Reproducción del asteroide 2011 GP59
Por largo tiempo se supuso, erróneamente, que los impactos de meteoritos en la Tierra se confinaban a su período formativo, previo al advenimiento de la vida, hace entre 3,000 y 4,000 millones de años, y estaban desconectados de las extinciones masivas periódicas del planeta.

Se asume que los astrónomos han catalogado meticulosamente las órbitas de los meteoritos. Lo que es una triste falacia: sólo hemos determinado unos 77 del millar que se entrecruzan en nuestra órbita planetaria. También tenemos la noción candorosa de que podemos descartar el peligro de esta catástrofe utilizando nuestros cohetes atómicos. Pero es imposible divisar los meteoritos que provienen de la dirección del Sol, y es un error asumir que podremos hacer los descubrimientos a tiempo, como demostró el caso del asteroide 2011 GP59, que pasó hace pocos días cerca de nuestro planeta sin haber sido detectado antes.

Estos cuerpos cósmicos, potencialmente invisibles, se desplazan a velocidades infernales de hasta 65 kilómetros por segundo, por lo que desde el momento en que detectemos uno de esos asesinos hasta su impacto con el planeta, no pasarían 24 horas.

Cuando uno de tales meteoritos golpea el planeta, este vibra como una campana. Un asteroide de 6 ó 7 kilómetros de diámetro, por ejemplo, a la velocidad de 72,000 kilómetros por hora, crearía un hueco en la atmósfera, en cuya base se originaría esa explosión. Ella liberaría, por esa ruta de escape, antes que pudiera cerrarse, la energía equivalente a cien millones de megatones, produciendo un cráter de 200 kilómetros de diámetro. Al penetrar el bólido hasta 50 kilómetros en la corteza terrestre, expondría el manto interior de lava, causando reacciones volcánicas que arrojarían océanos de materia hacia la atmósfera, al tiempo que terremotos monstruosos sacudirían los continentes, quebrando las placas tectónicas. Las ondas expansivas de la colisión viajarían a la velocidad del sonido, destruyendo todo a su paso.

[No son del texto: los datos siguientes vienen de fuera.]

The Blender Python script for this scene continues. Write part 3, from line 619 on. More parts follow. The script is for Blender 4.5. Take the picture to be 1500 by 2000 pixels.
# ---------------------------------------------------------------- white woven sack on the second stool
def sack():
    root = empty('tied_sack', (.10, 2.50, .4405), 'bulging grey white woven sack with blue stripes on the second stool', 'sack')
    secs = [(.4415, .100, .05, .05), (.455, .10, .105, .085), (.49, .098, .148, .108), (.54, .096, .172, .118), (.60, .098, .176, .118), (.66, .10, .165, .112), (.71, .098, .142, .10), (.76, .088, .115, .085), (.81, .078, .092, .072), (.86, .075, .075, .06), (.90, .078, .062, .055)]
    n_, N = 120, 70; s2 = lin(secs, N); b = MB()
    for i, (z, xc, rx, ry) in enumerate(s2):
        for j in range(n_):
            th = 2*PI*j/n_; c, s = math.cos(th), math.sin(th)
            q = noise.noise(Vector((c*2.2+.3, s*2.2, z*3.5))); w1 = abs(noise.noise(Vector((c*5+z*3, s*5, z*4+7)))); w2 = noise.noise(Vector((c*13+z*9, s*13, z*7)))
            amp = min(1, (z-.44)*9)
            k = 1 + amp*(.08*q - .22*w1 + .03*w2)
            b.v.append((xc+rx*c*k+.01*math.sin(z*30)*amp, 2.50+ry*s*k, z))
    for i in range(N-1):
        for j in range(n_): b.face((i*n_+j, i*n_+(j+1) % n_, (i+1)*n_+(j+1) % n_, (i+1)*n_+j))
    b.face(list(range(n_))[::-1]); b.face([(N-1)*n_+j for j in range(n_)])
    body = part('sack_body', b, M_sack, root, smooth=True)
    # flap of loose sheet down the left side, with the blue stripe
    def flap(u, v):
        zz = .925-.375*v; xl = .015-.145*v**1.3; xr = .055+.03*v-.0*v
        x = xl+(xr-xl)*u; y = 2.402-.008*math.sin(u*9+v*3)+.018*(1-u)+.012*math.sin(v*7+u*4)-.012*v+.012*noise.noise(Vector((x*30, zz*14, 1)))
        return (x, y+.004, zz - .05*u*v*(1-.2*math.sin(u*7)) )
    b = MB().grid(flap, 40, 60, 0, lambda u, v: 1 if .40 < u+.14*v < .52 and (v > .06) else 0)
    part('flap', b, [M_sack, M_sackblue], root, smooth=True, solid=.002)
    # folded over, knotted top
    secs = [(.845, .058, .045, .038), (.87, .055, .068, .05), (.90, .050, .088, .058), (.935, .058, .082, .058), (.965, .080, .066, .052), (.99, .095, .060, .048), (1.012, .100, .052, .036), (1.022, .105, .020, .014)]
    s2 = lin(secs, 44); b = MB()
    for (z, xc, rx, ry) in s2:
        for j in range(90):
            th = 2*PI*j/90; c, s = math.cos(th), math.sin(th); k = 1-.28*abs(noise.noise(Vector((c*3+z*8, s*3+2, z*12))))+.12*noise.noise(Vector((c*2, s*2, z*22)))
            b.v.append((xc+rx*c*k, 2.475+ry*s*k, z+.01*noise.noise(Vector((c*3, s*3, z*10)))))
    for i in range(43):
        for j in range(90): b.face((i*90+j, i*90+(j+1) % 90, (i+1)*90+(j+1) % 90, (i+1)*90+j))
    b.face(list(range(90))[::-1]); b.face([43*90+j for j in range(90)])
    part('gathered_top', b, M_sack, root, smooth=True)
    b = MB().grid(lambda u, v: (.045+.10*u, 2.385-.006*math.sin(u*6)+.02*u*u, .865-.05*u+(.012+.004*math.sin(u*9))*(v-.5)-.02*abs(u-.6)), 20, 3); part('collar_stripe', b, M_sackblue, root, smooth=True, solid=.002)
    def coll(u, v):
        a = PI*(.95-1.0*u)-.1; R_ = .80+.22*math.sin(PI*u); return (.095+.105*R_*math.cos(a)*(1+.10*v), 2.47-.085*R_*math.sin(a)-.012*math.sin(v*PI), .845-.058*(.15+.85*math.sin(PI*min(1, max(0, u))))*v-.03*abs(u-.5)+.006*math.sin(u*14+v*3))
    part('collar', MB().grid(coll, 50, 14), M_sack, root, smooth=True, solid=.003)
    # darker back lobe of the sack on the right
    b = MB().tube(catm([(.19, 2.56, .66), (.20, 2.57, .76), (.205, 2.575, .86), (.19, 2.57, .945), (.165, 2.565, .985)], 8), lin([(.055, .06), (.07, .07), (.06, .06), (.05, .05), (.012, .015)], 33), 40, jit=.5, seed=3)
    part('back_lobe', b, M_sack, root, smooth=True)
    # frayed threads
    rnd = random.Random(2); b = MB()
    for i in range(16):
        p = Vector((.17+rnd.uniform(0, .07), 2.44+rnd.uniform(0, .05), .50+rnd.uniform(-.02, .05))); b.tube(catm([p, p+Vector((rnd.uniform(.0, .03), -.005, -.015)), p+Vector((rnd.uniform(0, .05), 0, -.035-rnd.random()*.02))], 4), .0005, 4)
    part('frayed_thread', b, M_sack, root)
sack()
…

Un espeso manto de polvo y gas cubriría el cielo, como un capote luctuoso, sometiendo al planeta a un repentino y anormal bombardeo de millones de toneladas de iridio, bloqueando la luz solar, generalizando el frío glacial y fuegos devastadores que consumirían bosques y selvas. Esta atmósfera, envenenada por el humo de los fuegos bestiales que se desatarían, precipitaría las lluvias ácidas por décadas. Gigantescas olas marinas barrerían los continentes.

En este escenario dantesco no hay posibilidad de escape para la frágil civilización humana, ni para la biota terrestre.